Once again, I’m going to suggest running for the hills and finding a high elevation lake, or attempt some larger lakes, searching for some cooler water. The gear guys tend to do better on these larger bodies of water, with gang trolls or ample use of bait but trolling or casting and stripping with a fly can also be very productive.  

Aidan Munro


Vancouver Saltwater Salmon Fishing Report

It’s been a great start to the Fraser Chinook fishery these past 2 weeks. There were some good days and some downright red-hot days at the Bell Buoy, North Arm, T-10 and South Arm these past 5 days. Wind has dictated fishing location for the most part, but the forecast this weekend looks pretty good at this point, so take your pick.  

Jason and his guest with a beautiful Chinook from a charter this week.

As usual for this time of year, the best depths have been on the shallow side as these mature chinook are up in the water column getting used to the freshwater and trying to find the mouth of the Fraser. These are not fish that are on the bottom, actively feeding on the herring balls that are in that area. Generally, you want your gear in the 30-75 zone on your riggers. On our guide boats, we are stacking 2 rods per rigger with a 20 to 25-foot spread, so we have that area covered well.  

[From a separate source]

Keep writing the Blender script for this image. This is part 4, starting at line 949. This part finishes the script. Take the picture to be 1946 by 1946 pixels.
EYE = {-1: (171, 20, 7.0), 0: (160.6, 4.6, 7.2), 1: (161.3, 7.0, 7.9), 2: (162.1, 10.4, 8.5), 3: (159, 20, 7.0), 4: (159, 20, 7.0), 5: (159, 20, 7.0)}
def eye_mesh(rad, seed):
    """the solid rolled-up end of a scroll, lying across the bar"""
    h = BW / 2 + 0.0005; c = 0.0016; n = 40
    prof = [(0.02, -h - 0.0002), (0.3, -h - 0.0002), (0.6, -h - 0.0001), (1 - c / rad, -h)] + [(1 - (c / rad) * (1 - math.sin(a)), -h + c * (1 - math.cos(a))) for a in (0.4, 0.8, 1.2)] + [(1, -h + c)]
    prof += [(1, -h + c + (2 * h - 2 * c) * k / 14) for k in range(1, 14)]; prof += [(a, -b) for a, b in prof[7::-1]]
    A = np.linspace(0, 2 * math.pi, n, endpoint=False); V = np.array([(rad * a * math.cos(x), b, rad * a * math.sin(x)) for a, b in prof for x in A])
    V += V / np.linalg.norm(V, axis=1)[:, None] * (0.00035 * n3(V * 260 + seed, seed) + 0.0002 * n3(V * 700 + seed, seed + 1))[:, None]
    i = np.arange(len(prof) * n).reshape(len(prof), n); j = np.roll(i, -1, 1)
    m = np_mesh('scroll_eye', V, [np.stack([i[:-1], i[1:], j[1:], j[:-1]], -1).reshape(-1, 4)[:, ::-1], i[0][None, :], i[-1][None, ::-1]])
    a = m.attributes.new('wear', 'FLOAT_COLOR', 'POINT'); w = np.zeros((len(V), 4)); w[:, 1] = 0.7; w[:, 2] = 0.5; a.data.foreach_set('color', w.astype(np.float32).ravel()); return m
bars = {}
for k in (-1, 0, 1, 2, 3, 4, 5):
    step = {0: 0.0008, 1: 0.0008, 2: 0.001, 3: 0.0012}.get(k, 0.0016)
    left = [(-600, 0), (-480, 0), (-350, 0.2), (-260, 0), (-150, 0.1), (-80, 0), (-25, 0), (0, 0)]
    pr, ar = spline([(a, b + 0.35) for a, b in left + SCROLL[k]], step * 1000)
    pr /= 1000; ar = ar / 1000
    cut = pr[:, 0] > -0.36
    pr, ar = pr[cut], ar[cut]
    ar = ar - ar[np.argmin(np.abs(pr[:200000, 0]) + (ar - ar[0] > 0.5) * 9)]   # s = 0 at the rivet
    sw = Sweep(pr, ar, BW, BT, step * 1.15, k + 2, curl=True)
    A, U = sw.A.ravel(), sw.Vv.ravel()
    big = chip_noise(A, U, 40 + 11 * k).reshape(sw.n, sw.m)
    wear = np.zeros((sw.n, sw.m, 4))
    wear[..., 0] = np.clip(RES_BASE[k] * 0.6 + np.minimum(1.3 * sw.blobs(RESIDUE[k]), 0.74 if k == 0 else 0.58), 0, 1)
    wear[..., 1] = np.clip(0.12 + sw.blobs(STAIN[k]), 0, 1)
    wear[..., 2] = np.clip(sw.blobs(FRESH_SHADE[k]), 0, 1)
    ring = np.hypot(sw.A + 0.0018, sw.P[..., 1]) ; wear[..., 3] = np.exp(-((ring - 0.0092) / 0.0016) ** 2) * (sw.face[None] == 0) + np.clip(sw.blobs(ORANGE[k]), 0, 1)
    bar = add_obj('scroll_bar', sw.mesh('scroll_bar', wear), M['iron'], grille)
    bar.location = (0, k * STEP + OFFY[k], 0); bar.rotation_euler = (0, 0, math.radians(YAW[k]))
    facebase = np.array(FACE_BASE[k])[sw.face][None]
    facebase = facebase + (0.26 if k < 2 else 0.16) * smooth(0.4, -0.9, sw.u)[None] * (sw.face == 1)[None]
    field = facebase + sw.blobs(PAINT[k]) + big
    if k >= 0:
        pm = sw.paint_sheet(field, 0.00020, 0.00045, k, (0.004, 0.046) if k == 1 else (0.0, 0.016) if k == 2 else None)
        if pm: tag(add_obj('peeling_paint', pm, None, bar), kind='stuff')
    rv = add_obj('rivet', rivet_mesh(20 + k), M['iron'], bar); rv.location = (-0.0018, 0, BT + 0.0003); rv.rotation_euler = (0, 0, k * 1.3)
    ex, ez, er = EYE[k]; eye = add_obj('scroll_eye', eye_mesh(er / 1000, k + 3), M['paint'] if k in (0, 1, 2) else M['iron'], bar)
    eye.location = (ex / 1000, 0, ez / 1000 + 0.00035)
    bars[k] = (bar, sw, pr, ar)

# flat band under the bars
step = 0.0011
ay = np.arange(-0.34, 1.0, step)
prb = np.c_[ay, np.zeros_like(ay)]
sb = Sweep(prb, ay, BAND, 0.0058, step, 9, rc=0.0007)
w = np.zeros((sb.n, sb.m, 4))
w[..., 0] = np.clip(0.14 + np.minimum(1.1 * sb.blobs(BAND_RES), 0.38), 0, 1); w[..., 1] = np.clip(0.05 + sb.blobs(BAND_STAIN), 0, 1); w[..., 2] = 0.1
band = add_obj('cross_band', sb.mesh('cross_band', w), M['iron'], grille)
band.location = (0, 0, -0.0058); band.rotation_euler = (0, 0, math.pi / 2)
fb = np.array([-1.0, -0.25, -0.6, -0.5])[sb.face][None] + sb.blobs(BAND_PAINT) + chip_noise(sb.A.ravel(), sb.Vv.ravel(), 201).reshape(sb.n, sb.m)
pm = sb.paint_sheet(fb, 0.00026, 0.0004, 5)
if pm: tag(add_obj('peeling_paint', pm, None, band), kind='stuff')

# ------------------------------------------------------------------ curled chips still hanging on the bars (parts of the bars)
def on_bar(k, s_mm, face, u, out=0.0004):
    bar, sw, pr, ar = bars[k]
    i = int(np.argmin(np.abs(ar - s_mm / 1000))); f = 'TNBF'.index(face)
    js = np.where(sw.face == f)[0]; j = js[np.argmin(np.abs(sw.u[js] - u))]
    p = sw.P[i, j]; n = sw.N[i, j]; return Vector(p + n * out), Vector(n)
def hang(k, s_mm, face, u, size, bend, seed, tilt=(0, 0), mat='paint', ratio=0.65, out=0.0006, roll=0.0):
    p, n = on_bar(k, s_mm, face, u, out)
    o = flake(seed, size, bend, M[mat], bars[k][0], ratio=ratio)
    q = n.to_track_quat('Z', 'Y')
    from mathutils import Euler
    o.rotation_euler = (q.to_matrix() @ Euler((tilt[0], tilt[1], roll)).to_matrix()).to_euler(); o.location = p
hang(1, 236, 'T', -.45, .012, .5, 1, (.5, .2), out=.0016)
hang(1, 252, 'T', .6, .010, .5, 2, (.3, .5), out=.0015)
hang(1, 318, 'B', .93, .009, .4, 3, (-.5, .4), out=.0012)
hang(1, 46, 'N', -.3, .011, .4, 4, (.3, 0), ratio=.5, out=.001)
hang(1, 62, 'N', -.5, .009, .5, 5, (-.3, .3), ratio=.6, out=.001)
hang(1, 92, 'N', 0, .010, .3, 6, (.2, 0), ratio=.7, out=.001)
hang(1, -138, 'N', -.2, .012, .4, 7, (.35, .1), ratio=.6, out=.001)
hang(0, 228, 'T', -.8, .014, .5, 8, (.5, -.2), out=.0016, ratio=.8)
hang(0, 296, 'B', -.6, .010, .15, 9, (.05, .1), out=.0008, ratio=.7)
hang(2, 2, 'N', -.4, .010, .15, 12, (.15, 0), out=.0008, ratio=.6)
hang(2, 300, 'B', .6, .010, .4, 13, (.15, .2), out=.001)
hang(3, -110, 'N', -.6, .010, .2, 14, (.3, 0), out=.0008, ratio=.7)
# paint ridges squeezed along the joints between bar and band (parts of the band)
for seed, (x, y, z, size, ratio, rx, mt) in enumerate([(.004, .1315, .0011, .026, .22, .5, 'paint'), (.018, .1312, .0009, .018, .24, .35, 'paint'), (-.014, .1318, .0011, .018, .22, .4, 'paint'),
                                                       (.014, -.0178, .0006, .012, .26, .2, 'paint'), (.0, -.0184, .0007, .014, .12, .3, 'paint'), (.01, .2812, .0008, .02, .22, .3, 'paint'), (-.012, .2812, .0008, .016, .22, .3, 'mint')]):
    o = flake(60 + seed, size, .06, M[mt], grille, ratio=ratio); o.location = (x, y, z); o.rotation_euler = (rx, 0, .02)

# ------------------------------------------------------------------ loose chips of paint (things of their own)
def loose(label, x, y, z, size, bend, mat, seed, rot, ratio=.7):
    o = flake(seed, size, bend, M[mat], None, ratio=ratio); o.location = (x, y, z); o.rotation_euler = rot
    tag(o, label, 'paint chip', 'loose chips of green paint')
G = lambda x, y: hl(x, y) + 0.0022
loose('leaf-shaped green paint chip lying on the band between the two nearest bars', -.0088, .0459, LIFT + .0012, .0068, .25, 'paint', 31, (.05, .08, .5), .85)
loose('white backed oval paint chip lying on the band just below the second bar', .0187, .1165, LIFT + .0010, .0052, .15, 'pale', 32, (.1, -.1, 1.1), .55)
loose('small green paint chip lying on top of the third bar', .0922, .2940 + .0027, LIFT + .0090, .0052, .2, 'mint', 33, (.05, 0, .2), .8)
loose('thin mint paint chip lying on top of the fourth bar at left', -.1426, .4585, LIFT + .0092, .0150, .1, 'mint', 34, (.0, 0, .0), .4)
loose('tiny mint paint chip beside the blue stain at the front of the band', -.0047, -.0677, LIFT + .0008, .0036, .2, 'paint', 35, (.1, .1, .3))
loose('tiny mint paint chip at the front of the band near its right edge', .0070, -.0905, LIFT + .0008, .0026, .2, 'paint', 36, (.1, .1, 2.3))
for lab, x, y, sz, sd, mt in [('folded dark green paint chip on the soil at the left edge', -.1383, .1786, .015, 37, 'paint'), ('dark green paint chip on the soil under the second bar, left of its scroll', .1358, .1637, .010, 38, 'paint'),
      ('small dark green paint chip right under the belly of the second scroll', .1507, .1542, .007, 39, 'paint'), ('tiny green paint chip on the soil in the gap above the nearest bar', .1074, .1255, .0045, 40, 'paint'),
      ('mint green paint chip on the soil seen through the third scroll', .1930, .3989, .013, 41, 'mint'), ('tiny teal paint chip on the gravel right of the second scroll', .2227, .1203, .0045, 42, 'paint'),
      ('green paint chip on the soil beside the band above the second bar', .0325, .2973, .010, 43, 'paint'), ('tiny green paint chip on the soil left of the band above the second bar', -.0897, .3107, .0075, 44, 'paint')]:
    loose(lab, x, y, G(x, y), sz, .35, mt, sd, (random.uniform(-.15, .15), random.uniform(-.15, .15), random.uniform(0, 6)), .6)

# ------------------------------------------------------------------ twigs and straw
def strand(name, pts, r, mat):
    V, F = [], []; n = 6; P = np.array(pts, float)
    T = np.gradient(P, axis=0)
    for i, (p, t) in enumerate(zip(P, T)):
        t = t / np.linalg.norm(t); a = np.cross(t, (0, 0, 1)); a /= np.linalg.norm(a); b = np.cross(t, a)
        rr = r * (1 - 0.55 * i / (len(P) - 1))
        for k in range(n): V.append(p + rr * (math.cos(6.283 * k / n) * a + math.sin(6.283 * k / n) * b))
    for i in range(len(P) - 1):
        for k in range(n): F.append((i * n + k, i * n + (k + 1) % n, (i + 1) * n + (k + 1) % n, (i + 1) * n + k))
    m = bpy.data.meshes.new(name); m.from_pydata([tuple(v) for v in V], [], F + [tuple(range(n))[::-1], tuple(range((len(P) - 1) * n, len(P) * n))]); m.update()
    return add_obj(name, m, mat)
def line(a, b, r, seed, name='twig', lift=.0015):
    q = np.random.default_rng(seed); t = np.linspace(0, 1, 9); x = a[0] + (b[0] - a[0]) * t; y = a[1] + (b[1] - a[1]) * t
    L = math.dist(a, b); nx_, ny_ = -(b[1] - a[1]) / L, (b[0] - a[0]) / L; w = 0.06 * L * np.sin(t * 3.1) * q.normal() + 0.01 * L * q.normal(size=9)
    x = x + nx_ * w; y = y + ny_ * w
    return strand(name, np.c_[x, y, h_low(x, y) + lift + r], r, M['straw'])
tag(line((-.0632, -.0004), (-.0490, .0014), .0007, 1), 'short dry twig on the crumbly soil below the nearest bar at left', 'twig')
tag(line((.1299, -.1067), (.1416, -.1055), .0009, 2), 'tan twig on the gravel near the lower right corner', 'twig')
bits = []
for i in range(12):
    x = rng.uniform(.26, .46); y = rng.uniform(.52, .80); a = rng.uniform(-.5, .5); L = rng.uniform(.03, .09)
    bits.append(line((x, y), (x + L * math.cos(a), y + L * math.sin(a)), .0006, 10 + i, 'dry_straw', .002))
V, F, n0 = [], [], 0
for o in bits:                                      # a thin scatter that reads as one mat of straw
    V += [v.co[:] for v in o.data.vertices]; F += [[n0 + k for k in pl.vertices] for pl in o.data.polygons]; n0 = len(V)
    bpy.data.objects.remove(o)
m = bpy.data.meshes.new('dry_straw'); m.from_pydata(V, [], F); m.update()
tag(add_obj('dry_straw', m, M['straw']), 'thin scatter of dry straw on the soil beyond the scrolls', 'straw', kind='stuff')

Jordan with one of many large Chinook caught on his trip

You want to fish bait and then more bait, and then some more bait. We fish bait on all 4 rods. These fish aren’t feeding and bait is the best at getting them to bite one last time before they take off upriver. We have been doing well on “green” herring size and on 5.5 or 6.0 anchovies. Leader length is 5 to 7 feet. For flashers, I have been fishing a Betsy on my shallowest rod, then a Green Onion Glow on my next shallowest rod, then a Salty Dawg, Lemon Lime, BC, or STS on my deeper rods. The same format of going from flash and UV on the top rods down to glow on the bottom rods applies for teaser heads. I run chrome ones on my shallowest rod, then a Green UV, then into glows like a No Bananas or a Green Chartreuse Splatter. There have been some days, like Wednesday, where there were so many fish around that hootchies or spoons worked just as well as bait, but that is not the norm. If you want to consistently hook fish, get the bait box out.  

Fish on! A common sight on our boats this week.

I am sure there are some pinks and coho around, but to be honest, none of our boats have been chasing them this past week, we have been focused on chinook. I don’t have any first-hand info to pass on there, but generally, things should be pretty good off West Van this time of year for Cap coho and any pinks that stop by there on their way to the Squamish or Indian River.  

The chinook fishing should continue to get better as we are a good week or more away from the traditional peak migration. It has been amazing so far, so I am very interested to see how things play out in the next 2 weeks.